Friday, September 17, 2010

Two quick NOTL hits

These popped up Wednesday as the Niagara Advance posted its articles for the week.
First, its coverage of the "gentle" chastising the Town of Niagara-on-the-Lake council got for the closed-door strategy meetings of the town/community save-the-school committee. The lead councillors are dismissing it as nothing much, but the closed-meeting investigator is actually telling council it should have either declared the committee a council committee (in which case it can close the doors to consider advice from its solicitor) or declared it as being not a council committee -- in which case its members could have still freely closed the doors but wouldn't have necessarily had the protection of the Ontario Municipal Act. From the article:
"The failure to apply the intention of Council to the NDSS Strategy Committee . . . resulted in the committee failing to comply with the closed meeting requirements," stated the report. "It is recommended that the town's procedure bylaw be reviewed."
Councillor Gary Zalepa, who chairs the NDSS Strategy Committee, noted Monday night that the committee was "not acting in bad faith" when they had their meeting and that it appeared there was, "more remiss in the town's bylaw" than anything else.
Zalepa said the committee retains the right to discuss legal strategies in-camera before presenting that strategy to the public.
Well, yes and no, as I've stated above. It did draw my curiosity however, given I'd emplored and mused several times earlier this year that if I lived in NOTL I would have been 'that guy' filing a request for the closed-meeting investigator to look into these committee meetings.
The second piece was the Advance touching base with the Friends of NDSS, post-ruling on the group's request for an injunction. The court turned down the request, and offered some opinion on the pending judicial review that doesn't bode well for the Friends' case.
(Teresa) Rive says they hold out hope for a successful resolution of a judicial review by focusing on the judge's assertion that the high school closure has a serious impact on virtually every aspect of the community.
"That reminds us what this judicial review is intended to address," says Rive, adding that his decision refers only to the injunction against the school closure.
"This was just part of the process," says Rive.
"It's disappointing but we respect his decision and will carry on with the review. Hopefully that will go our way."

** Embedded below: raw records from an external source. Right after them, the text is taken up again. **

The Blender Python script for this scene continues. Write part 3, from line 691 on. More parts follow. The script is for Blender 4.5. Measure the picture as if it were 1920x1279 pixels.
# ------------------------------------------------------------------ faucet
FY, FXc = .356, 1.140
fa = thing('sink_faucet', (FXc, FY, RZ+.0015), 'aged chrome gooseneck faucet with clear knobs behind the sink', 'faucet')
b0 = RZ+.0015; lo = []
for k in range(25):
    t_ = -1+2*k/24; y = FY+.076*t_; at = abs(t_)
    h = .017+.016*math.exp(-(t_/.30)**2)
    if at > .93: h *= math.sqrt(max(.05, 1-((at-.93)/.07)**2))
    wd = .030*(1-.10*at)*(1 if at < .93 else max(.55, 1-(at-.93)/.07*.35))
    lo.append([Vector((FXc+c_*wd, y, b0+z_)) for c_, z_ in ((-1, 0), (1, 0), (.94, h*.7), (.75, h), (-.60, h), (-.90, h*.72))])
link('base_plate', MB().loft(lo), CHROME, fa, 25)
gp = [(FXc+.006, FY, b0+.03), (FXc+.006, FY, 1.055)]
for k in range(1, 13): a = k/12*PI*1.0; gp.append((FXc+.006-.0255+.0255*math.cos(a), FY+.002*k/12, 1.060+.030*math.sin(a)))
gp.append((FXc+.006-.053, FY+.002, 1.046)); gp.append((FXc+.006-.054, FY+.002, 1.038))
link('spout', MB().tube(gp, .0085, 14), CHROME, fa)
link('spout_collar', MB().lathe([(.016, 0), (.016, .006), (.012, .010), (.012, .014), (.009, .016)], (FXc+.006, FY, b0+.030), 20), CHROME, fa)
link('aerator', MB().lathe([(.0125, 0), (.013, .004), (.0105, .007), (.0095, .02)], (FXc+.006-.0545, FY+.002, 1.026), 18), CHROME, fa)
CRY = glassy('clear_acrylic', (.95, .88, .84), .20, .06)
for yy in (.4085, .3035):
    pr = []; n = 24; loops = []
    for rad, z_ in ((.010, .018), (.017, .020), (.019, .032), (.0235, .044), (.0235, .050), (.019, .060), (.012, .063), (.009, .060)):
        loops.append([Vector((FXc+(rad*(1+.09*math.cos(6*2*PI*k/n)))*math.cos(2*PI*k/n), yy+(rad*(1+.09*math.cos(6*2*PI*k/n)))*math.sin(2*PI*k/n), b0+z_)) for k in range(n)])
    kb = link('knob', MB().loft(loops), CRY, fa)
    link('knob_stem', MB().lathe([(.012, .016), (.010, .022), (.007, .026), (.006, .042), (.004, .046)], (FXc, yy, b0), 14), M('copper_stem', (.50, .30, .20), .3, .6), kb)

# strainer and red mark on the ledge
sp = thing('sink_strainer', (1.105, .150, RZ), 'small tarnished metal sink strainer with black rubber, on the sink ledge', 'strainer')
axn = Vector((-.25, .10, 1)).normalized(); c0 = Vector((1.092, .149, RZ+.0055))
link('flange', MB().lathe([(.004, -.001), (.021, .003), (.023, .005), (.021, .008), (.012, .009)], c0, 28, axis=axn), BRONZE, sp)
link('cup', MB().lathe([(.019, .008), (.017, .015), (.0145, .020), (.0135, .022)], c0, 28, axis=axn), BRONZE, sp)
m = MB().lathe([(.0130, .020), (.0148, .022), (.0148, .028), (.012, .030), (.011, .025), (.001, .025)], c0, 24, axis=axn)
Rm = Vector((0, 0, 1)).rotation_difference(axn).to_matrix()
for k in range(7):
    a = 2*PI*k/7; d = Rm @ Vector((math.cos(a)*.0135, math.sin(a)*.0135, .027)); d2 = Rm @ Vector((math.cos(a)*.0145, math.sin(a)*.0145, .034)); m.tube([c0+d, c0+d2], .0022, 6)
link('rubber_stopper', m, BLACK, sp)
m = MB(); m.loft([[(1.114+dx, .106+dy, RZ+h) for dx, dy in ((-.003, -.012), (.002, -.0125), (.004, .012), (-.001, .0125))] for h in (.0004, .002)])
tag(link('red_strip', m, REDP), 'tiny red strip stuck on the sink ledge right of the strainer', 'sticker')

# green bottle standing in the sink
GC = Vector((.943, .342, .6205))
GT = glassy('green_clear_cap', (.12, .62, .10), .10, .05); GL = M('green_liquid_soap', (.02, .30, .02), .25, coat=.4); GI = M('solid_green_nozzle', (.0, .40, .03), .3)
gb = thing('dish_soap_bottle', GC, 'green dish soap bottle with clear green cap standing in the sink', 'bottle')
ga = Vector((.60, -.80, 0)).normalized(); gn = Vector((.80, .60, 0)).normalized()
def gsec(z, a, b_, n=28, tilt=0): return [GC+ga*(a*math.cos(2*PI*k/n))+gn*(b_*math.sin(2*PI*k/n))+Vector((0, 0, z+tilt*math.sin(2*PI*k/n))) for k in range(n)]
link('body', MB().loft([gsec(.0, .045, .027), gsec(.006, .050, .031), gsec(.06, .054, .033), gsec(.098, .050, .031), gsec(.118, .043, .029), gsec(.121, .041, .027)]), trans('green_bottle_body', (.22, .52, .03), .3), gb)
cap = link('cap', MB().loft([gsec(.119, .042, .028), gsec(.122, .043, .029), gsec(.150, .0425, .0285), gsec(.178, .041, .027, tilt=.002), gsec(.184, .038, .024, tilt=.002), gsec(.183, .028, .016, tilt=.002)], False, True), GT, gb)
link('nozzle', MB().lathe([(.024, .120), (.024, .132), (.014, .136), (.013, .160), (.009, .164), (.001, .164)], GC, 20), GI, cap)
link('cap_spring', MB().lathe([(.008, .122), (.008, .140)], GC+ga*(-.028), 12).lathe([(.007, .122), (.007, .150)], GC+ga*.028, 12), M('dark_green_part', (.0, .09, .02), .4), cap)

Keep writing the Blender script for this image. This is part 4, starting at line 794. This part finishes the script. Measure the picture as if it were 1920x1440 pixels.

All of which is swell, but perhaps again demonstrates how a judicial review perhaps differs from what Rive believes it will accomplish. The panel is not going to take the impact of the decision into account-- based on every understanding of this process that I have (and I'm not a lawyer), the judicial review will do just that. Review the process that was followed to determine whether there were any omissions or errors in the process. We already have one justice of the bench saying that based on his review of the evidence, there was no such abuse of process. The impact the decision has on the town appears to fall pretty clearly outside the court's domain, so I'm unsure why, if Friends is getting good advice from its lawyer(s), why a supporter would be saying she hopes the review panel will take the impact on the town into account.